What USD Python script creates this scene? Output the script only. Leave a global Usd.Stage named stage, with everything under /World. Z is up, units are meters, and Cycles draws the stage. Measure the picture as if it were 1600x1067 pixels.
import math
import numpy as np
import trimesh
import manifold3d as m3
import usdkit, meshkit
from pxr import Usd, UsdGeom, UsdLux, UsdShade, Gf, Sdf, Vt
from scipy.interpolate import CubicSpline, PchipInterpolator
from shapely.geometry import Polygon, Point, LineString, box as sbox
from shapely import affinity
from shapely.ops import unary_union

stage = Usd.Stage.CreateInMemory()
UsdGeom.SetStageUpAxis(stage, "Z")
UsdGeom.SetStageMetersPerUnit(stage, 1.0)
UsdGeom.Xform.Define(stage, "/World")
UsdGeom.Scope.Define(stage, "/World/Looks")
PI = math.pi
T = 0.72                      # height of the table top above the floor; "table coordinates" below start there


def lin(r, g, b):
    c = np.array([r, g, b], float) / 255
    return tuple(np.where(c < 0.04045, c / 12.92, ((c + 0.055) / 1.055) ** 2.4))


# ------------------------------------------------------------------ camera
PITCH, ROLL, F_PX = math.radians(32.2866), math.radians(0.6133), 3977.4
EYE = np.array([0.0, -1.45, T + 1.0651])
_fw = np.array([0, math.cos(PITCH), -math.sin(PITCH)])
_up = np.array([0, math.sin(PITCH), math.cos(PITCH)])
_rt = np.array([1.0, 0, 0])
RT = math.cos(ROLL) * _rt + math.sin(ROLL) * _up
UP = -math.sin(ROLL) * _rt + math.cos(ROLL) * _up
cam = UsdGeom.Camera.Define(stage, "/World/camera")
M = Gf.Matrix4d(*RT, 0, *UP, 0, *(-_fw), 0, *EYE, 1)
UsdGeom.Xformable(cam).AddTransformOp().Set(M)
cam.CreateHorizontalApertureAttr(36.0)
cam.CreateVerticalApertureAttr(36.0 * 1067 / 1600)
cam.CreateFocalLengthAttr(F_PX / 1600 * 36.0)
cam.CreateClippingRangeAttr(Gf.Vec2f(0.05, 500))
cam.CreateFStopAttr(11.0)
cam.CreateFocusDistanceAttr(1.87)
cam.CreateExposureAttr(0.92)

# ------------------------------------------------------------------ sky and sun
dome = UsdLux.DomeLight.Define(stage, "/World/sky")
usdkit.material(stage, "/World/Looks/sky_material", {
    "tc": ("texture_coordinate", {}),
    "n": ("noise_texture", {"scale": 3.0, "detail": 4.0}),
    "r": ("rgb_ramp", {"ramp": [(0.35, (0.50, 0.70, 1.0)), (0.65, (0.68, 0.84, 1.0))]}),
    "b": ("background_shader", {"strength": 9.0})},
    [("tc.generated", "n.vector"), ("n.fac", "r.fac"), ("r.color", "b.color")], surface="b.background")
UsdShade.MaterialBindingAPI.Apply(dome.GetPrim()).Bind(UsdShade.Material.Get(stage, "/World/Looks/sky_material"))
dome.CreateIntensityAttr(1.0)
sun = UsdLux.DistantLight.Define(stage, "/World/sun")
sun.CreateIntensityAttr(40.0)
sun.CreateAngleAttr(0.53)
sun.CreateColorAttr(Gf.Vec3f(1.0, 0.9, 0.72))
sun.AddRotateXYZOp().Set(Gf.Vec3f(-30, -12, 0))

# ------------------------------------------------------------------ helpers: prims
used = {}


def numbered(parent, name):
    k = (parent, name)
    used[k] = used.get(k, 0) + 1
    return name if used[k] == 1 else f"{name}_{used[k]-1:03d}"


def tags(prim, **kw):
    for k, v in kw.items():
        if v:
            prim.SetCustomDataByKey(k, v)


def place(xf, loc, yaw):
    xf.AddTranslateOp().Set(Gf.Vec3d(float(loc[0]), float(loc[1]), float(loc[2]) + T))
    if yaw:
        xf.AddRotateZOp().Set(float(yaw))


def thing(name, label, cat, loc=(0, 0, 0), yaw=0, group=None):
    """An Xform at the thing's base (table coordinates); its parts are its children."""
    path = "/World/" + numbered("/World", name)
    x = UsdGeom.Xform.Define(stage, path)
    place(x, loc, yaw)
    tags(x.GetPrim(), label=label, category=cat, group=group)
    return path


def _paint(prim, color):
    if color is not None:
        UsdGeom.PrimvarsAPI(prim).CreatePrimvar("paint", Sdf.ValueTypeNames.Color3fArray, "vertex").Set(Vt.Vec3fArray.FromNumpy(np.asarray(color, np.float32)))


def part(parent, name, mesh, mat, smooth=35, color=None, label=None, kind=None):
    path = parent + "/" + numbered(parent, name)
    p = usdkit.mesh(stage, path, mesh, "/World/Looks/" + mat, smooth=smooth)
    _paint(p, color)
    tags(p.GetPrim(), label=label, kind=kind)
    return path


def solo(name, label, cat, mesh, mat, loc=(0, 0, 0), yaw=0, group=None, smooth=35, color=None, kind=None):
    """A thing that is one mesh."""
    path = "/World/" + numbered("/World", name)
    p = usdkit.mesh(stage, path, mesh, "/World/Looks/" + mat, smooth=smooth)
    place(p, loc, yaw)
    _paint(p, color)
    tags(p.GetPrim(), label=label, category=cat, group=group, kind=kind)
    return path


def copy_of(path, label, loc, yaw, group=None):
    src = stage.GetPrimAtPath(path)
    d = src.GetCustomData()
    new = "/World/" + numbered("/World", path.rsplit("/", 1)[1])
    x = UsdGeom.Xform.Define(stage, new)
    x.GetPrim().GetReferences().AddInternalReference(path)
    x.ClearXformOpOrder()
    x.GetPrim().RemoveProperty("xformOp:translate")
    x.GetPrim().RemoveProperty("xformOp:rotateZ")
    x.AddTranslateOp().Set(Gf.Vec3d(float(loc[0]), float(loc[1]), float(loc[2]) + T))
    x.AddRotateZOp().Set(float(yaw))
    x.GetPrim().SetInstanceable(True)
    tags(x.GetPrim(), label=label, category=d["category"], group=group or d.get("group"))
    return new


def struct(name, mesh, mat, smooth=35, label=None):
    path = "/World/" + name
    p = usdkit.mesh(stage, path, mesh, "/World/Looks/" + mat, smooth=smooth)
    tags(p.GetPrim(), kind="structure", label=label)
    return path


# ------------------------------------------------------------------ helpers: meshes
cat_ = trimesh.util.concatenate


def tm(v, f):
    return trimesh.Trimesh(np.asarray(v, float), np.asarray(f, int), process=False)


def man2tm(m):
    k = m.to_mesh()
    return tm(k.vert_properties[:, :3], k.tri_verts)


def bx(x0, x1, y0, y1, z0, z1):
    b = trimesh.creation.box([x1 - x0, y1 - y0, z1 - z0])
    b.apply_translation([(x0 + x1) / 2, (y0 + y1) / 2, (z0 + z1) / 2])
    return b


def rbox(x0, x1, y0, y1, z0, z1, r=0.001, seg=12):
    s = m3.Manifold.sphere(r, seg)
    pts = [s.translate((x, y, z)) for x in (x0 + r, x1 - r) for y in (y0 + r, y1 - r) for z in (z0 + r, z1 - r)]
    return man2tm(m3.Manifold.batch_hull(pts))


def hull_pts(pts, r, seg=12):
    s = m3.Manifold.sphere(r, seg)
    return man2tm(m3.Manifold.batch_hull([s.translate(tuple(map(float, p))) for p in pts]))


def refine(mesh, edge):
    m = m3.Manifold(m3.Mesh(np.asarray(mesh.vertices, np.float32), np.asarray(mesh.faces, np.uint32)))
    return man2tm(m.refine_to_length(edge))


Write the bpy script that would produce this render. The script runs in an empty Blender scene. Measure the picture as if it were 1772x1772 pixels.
····················
* _AIM OF THE TASK_: Return all of the data precisely as it appears.

* _WRITTEN SOLUTION_:
What USD Python script creates this scene? Output the script only. Leave a global Usd.Stage named stage, with everything under /World. Z is up, units are meters, and Cycles draws the stage. Measure the picture as if it were 1600x1067 pixels.
import math
import numpy as np
import trimesh
import manifold3d as m3
import usdkit, meshkit
from pxr import Usd, UsdGeom, UsdLux, UsdShade, Gf, Sdf, Vt
from scipy.interpolate import CubicSpline, PchipInterpolator
from shapely.geometry import Polygon, Point, LineString, box as sbox
from shapely import affinity
from shapely.ops import unary_union

stage = Usd.Stage.CreateInMemory()
UsdGeom.SetStageUpAxis(stage, "Z")
UsdGeom.SetStageMetersPerUnit(stage, 1.0)
UsdGeom.Xform.Define(stage, "/World")
UsdGeom.Scope.Define(stage, "/World/Looks")
PI = math.pi
T = 0.72                      # height of the table top above the floor; "table coordinates" below start there


def lin(r, g, b):
    c = np.array([r, g, b], float) / 255
    return tuple(np.where(c < 0.04045, c / 12.92, ((c + 0.055) / 1.055) ** 2.4))


# ------------------------------------------------------------------ camera
PITCH, ROLL, F_PX = math.radians(32.2866), math.radians(0.6133), 3977.4
EYE = np.array([0.0, -1.45, T + 1.0651])
_fw = np.array([0, math.cos(PITCH), -math.sin(PITCH)])
_up = np.array([0, math.sin(PITCH), math.cos(PITCH)])
_rt = np.array([1.0, 0, 0])
RT = math.cos(ROLL) * _rt + math.sin(ROLL) * _up
UP = -math.sin(ROLL) * _rt + math.cos(ROLL) * _up
cam = UsdGeom.Camera.Define(stage, "/World/camera")
M = Gf.Matrix4d(*RT, 0, *UP, 0, *(-_fw), 0, *EYE, 1)
UsdGeom.Xformable(cam).AddTransformOp().Set(M)
cam.CreateHorizontalApertureAttr(36.0)
cam.CreateVerticalApertureAttr(36.0 * 1067 / 1600)
cam.CreateFocalLengthAttr(F_PX / 1600 * 36.0)
cam.CreateClippingRangeAttr(Gf.Vec2f(0.05, 500))
cam.CreateFStopAttr(11.0)
cam.CreateFocusDistanceAttr(1.87)
cam.CreateExposureAttr(0.92)

# ------------------------------------------------------------------ sky and sun
dome = UsdLux.DomeLight.Define(stage, "/World/sky")
usdkit.material(stage, "/World/Looks/sky_material", {
    "tc": ("texture_coordinate", {}),
    "n": ("noise_texture", {"scale": 3.0, "detail": 4.0}),
    "r": ("rgb_ramp", {"ramp": [(0.35, (0.50, 0.70, 1.0)), (0.65, (0.68, 0.84, 1.0))]}),
    "b": ("background_shader", {"strength": 9.0})},
    [("tc.generated", "n.vector"), ("n.fac", "r.fac"), ("r.color", "b.color")], surface="b.background")
UsdShade.MaterialBindingAPI.Apply(dome.GetPrim()).Bind(UsdShade.Material.Get(stage, "/World/Looks/sky_material"))
dome.CreateIntensityAttr(1.0)
sun = UsdLux.DistantLight.Define(stage, "/World/sun")
sun.CreateIntensityAttr(40.0)
sun.CreateAngleAttr(0.53)
sun.CreateColorAttr(Gf.Vec3f(1.0, 0.9, 0.72))
sun.AddRotateXYZOp().Set(Gf.Vec3f(-30, -12, 0))

# ------------------------------------------------------------------ helpers: prims
used = {}


def numbered(parent, name):
    k = (parent, name)
    used[k] = used.get(k, 0) + 1
    return name if used[k] == 1 else f"{name}_{used[k]-1:03d}"


def tags(prim, **kw):
    for k, v in kw.items():
        if v:
            prim.SetCustomDataByKey(k, v)


def place(xf, loc, yaw):
    xf.AddTranslateOp().Set(Gf.Vec3d(float(loc[0]), float(loc[1]), float(loc[2]) + T))
    if yaw:
        xf.AddRotateZOp().Set(float(yaw))


def thing(name, label, cat, loc=(0, 0, 0), yaw=0, group=None):
    """An Xform at the thing's base (table coordinates); its parts are its children."""
    path = "/World/" + numbered("/World", name)
    x = UsdGeom.Xform.Define(stage, path)
    place(x, loc, yaw)
    tags(x.GetPrim(), label=label, category=cat, group=group)
    return path


def _paint(prim, color):
    if color is not None:
        UsdGeom.PrimvarsAPI(prim).CreatePrimvar("paint", Sdf.ValueTypeNames.Color3fArray, "vertex").Set(Vt.Vec3fArray.FromNumpy(np.asarray(color, np.float32)))


def part(parent, name, mesh, mat, smooth=35, color=None, label=None, kind=None):
    path = parent + "/" + numbered(parent, name)
    p = usdkit.mesh(stage, path, mesh, "/World/Looks/" + mat, smooth=smooth)
    _paint(p, color)
    tags(p.GetPrim(), label=label, kind=kind)
    return path


def solo(name, label, cat, mesh, mat, loc=(0, 0, 0), yaw=0, group=None, smooth=35, color=None, kind=None):
    """A thing that is one mesh."""
    path = "/World/" + numbered("/World", name)
    p = usdkit.mesh(stage, path, mesh, "/World/Looks/" + mat, smooth=smooth)
    place(p, loc, yaw)
    _paint(p, color)
    tags(p.GetPrim(), label=label, category=cat, group=group, kind=kind)
    return path


def copy_of(path, label, loc, yaw, group=None):
    src = stage.GetPrimAtPath(path)
    d = src.GetCustomData()
    new = "/World/" + numbered("/World", path.rsplit("/", 1)[1])
    x = UsdGeom.Xform.Define(stage, new)
    x.GetPrim().GetReferences().AddInternalReference(path)
    x.ClearXformOpOrder()
    x.GetPrim().RemoveProperty("xformOp:translate")
    x.GetPrim().RemoveProperty("xformOp:rotateZ")
    x.AddTranslateOp().Set(Gf.Vec3d(float(loc[0]), float(loc[1]), float(loc[2]) + T))
    x.AddRotateZOp().Set(float(yaw))
    x.GetPrim().SetInstanceable(True)
    tags(x.GetPrim(), label=label, category=d["category"], group=group or d.get("group"))
    return new


def struct(name, mesh, mat, smooth=35, label=None):
    path = "/World/" + name
    p = usdkit.mesh(stage, path, mesh, "/World/Looks/" + mat, smooth=smooth)
    tags(p.GetPrim(), kind="structure", label=label)
    return path


# ------------------------------------------------------------------ helpers: meshes
cat_ = trimesh.util.concatenate


def tm(v, f):
    return trimesh.Trimesh(np.asarray(v, float), np.asarray(f, int), process=False)


def man2tm(m):
    k = m.to_mesh()
    return tm(k.vert_properties[:, :3], k.tri_verts)


def bx(x0, x1, y0, y1, z0, z1):
    b = trimesh.creation.box([x1 - x0, y1 - y0, z1 - z0])
    b.apply_translation([(x0 + x1) / 2, (y0 + y1) / 2, (z0 + z1) / 2])
    return b


def rbox(x0, x1, y0, y1, z0, z1, r=0.001, seg=12):
    s = m3.Manifold.sphere(r, seg)
    pts = [s.translate((x, y, z)) for x in (x0 + r, x1 - r) for y in (y0 + r, y1 - r) for z in (z0 + r, z1 - r)]
    return man2tm(m3.Manifold.batch_hull(pts))


def hull_pts(pts, r, seg=12):
    s = m3.Manifold.sphere(r, seg)
    return man2tm(m3.Manifold.batch_hull([s.translate(tuple(map(float, p))) for p in pts]))


def refine(mesh, edge):
    m = m3.Manifold(m3.Mesh(np.asarray(mesh.vertices, np.float32), np.asarray(mesh.faces, np.uint32)))
    return man2tm(m.refine_to_length(edge))


Write the bpy script that would produce this render. The script runs in an empty Blender scene. Measure the picture as if it were 1772x1772 pixels.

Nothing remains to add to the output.